Collected data:
>> Begin

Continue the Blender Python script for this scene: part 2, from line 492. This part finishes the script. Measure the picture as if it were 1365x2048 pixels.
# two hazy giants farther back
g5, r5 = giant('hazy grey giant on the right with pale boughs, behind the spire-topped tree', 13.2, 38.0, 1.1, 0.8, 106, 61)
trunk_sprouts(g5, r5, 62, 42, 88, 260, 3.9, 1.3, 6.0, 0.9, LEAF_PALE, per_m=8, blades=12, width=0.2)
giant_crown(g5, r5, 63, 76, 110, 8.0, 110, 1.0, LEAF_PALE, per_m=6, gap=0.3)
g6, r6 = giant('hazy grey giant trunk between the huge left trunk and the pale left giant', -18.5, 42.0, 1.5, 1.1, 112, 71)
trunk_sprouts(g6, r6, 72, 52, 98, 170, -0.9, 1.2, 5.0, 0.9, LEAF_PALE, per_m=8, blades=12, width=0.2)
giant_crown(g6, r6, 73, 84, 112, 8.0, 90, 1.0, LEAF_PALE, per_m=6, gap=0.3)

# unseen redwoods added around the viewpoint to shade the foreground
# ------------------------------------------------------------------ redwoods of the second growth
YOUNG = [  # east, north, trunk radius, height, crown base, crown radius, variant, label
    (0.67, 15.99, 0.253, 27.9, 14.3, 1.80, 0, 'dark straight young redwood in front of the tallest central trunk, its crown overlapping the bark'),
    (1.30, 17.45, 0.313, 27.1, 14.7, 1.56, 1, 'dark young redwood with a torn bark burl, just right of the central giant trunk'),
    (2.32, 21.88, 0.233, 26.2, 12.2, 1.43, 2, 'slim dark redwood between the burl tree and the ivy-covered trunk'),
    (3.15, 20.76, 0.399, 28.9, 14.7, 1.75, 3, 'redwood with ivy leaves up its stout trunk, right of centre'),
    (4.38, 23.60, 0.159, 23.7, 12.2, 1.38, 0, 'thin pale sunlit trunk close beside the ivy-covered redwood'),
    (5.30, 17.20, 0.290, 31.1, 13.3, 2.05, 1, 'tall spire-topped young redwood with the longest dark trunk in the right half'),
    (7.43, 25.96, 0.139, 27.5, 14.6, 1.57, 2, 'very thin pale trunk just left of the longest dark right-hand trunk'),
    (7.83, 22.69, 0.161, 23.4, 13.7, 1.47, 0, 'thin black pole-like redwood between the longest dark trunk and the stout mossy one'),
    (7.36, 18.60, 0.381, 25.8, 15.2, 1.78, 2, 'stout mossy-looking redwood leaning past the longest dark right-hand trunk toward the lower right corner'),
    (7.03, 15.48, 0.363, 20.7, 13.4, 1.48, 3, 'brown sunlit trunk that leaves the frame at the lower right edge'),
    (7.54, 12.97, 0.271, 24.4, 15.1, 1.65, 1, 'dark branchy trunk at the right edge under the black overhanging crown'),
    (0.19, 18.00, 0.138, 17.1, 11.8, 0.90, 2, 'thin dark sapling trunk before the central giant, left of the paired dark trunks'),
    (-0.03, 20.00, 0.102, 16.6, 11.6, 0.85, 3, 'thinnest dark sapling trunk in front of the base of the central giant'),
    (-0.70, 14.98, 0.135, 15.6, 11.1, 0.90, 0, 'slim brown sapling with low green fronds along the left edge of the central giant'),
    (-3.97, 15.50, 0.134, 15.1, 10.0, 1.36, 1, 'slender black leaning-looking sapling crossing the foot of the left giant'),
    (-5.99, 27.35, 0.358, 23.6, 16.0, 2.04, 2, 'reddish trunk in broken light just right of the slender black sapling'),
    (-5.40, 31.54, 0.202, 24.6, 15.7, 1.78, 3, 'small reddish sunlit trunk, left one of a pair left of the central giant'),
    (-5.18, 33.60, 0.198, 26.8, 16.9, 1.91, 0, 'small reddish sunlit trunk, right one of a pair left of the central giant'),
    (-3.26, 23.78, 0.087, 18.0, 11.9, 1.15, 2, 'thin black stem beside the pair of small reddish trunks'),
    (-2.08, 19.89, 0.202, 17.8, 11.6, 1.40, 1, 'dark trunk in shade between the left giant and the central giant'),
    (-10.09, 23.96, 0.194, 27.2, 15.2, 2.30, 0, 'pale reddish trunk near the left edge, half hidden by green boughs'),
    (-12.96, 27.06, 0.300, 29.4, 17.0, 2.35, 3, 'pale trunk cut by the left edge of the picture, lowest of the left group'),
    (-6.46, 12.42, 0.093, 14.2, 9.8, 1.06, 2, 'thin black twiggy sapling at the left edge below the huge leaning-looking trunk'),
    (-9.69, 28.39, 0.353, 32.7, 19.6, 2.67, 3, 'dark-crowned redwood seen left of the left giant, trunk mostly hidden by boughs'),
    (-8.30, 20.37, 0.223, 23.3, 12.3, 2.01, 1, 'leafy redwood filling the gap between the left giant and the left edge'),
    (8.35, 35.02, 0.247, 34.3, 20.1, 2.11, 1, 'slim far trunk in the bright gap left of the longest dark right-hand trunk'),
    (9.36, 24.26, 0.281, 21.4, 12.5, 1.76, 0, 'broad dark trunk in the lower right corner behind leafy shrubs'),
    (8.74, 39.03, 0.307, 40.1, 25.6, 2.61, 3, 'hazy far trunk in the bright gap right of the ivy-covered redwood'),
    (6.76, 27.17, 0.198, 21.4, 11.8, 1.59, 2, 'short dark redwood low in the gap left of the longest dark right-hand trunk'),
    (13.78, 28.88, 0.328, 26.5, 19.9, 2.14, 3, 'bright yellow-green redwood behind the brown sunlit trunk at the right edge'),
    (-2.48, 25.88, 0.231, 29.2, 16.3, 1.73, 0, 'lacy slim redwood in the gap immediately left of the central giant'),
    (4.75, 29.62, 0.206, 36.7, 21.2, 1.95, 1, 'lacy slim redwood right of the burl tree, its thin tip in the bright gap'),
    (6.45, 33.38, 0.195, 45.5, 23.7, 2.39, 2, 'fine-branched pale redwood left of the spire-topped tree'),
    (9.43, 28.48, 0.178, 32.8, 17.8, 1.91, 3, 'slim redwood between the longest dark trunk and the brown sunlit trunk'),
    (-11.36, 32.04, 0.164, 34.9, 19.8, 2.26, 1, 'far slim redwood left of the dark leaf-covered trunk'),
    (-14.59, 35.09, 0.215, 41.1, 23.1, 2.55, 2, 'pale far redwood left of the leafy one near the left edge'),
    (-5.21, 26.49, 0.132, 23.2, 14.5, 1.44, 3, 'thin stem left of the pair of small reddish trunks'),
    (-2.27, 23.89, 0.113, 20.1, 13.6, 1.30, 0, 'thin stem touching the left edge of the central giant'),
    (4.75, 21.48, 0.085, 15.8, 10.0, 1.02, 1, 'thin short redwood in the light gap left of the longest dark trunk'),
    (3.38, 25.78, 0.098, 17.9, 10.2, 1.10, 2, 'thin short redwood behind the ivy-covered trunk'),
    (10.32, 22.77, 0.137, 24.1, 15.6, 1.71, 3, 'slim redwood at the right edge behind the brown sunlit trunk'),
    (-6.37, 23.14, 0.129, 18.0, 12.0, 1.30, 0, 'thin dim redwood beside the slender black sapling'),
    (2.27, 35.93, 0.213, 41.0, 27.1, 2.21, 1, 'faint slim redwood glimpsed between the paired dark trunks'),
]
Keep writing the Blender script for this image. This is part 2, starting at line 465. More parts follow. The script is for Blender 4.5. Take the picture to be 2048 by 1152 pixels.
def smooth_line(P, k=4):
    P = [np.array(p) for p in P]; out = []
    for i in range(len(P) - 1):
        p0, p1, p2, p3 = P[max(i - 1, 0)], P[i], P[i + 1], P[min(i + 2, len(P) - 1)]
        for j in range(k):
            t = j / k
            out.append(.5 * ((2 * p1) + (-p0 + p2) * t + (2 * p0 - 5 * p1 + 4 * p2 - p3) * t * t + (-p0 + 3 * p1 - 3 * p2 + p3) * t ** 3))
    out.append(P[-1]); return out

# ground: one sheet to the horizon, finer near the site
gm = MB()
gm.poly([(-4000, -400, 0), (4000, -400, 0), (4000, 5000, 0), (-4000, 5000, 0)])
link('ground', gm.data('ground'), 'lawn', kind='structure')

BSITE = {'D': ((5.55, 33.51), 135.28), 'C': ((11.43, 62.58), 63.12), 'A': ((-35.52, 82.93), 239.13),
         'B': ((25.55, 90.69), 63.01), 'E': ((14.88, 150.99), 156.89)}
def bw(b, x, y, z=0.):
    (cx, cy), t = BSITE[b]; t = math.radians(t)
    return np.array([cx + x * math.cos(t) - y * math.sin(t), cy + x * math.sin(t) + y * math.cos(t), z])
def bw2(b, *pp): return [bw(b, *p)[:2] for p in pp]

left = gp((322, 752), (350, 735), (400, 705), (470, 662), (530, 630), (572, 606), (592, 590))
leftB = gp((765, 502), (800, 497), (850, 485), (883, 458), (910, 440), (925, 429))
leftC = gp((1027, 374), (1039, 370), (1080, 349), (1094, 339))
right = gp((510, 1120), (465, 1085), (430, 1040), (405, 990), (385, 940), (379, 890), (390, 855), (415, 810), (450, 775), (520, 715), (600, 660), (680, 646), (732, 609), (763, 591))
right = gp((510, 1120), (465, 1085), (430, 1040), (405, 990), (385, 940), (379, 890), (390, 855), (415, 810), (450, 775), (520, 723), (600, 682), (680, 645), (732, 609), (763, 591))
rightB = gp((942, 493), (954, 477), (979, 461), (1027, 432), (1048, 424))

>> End

> [What you should do]
Print only the lines that run from the start of the listing to the line bearing "90, 1.0, LEAF_PALE, per_m=6, gap=0.3)"; please keep the first line and that last one, exactly as they appear.

> [Response to the exercise]
Continue the Blender Python script for this scene: part 2, from line 492. This part finishes the script. Measure the picture as if it were 1365x2048 pixels.
# two hazy giants farther back
g5, r5 = giant('hazy grey giant on the right with pale boughs, behind the spire-topped tree', 13.2, 38.0, 1.1, 0.8, 106, 61)
trunk_sprouts(g5, r5, 62, 42, 88, 260, 3.9, 1.3, 6.0, 0.9, LEAF_PALE, per_m=8, blades=12, width=0.2)
giant_crown(g5, r5, 63, 76, 110, 8.0, 110, 1.0, LEAF_PALE, per_m=6, gap=0.3)
g6, r6 = giant('hazy grey giant trunk between the huge left trunk and the pale left giant', -18.5, 42.0, 1.5, 1.1, 112, 71)
trunk_sprouts(g6, r6, 72, 52, 98, 170, -0.9, 1.2, 5.0, 0.9, LEAF_PALE, per_m=8, blades=12, width=0.2)
giant_crown(g6, r6, 73, 84, 112, 8.0, 90, 1.0, LEAF_PALE, per_m=6, gap=0.3)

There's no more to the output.